Dieser Film ist dein erster mit einem historischen, also realen Hintergrund. Hat dir das gefallen? Würdest du noch mal so einen Film drehen … oder lieber wieder einen »typischen Trapero«?
Trapero macht ja immer, einfach immer Recherche. Anders gesagt: Ich war noch nie im Gefängnis und kenne auch niemanden, dem das passiert ist, und trotzdem habe ich »Löwenkäfig« gedreht, der von einer Mutter in Haft handelt. Ich habe auch nichts mit dem Leben von Polizisten in Buenos Aires gemeinsam, als ich also »El bonaerense« machte, musste ich eine ganze Menge recherchieren. Und ich habe auch niemanden in meiner Familie oder meinem Freundeskreis, der ein Anwalt wäre wie »Carancho«. Um einen Zugang zu diesen Universen zu bekommen, ist immer eine gewisse Recherche nötig. Ich muss die Welt verstehen, zu der ich arbeiten werde, ihre Regeln lernen und sie in der Fiktion anwenden.

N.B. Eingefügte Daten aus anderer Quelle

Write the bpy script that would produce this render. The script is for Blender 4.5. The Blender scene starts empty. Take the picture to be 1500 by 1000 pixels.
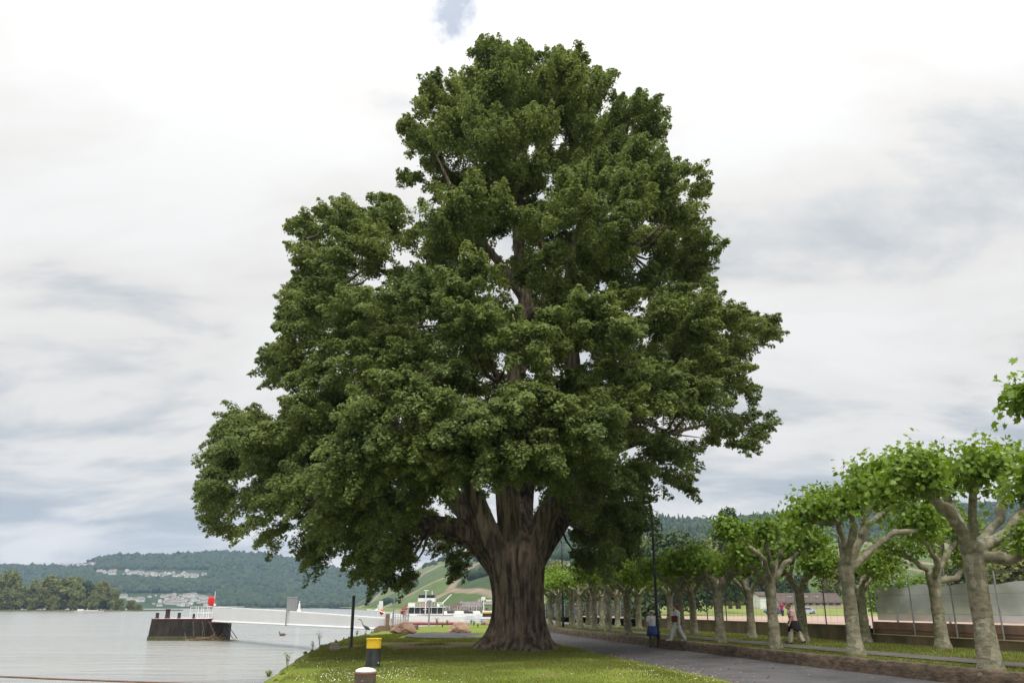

Aber du hast dann die Freiheit, dass du ohne ein historisches Korsett arbeitest.
Genau, das ist der große Unterschied. Anders als bei meinen vorigen Filmen gibt es bei diesem eine zusätzliche Herausforderung: Der Name Arquímedes Puccio ist ein echter Name. Das Datum, an dem im Film die Entführung von Manoukián stattfindet, ist das Datum, an dem es auch in der Realität stattfand. Die Orte, an denen viele Szenen des Films spielen, sind jene Orte, an denen sie sich auch in Wirklichkeit abspielten. Das ist eine unglaubliche Herausforderung, und es ist auch eine zusätzliche Verantwortung. Denn im Fall der Familie Manoukián oder der anderen Opfer war es mir wichtig, zu wissen, wie sie sich mit ihrer Darstellung in dieser Geschichte fühlten.
Eine weitere Herausforderung ist auch die Rekonstruktion der Epoche, also Argentinien zwischen ‘82 und ‘85. Das ist etwas, was mir sehr gefallen hat, und letztlich ein Schritt in die Richtung, in der ich immer schon gearbeitet habe: mit der Wirklichkeit arbeiten, sie aber diesmal nicht in einer fiktiven Geschichte neu interpretieren, sondern eine reale Geschichte mit den Codes der Fiktion austatten. Und ja … vielleicht mache ich noch ein paar Projekte zu realen Fällen, und nicht nur welche aus Argentinien.
Wenn du das Genre definieren müsstest — ist es eher ein Thriller mit Elementen eines Melodramas, oder mehr ein Melodrama mit Thriller-Elementen?
Es ist eine Mischung aus beidem. Die Herausforderung bestand darin, das richtige Genre zu finden, den Tonfall des Films. Man könnte sagen, »El Clan« ist eine Mischung aus einem etwas surrealen Melodrama — ein wenig im Stil von Buñuel, wie bei »Él« oder »El ángel exterminador« — und einem klassischen Thriller, oder einem Film Noir wie von Scorcese oder Peckinpah, um noch mal Beispiele aus einem anderen Stil zu nennen. Der Film ist wie eine Fusion dieser beiden Welten, dieser beiden möglichen Welten. Wobei man auch Anlehnungen an das Horror-Genre finden kann, wenn man danach sucht. Wie in den Szenen, wo alle zusammen Fernsehen gucken, plötzlich klingelt das Telefon und alle springen auf … Oder diese Stimmen, die man hört und bei denen man nicht weiß, ob das echte Stimmen sind oder Gespenster, was in diesem Haus wohl vorgeht …
Es gibt sowas wie die Einladung ans Publikum, sich bei einem so heftigen Thema trotzdem zu entspannen und die Achterbahnfahrt mit dem Film zu genießen: Wenn du einmal angefangen hast, kommst du nur schwer wieder raus und bleibst dabei, bis es vorbei ist, nicht wahr?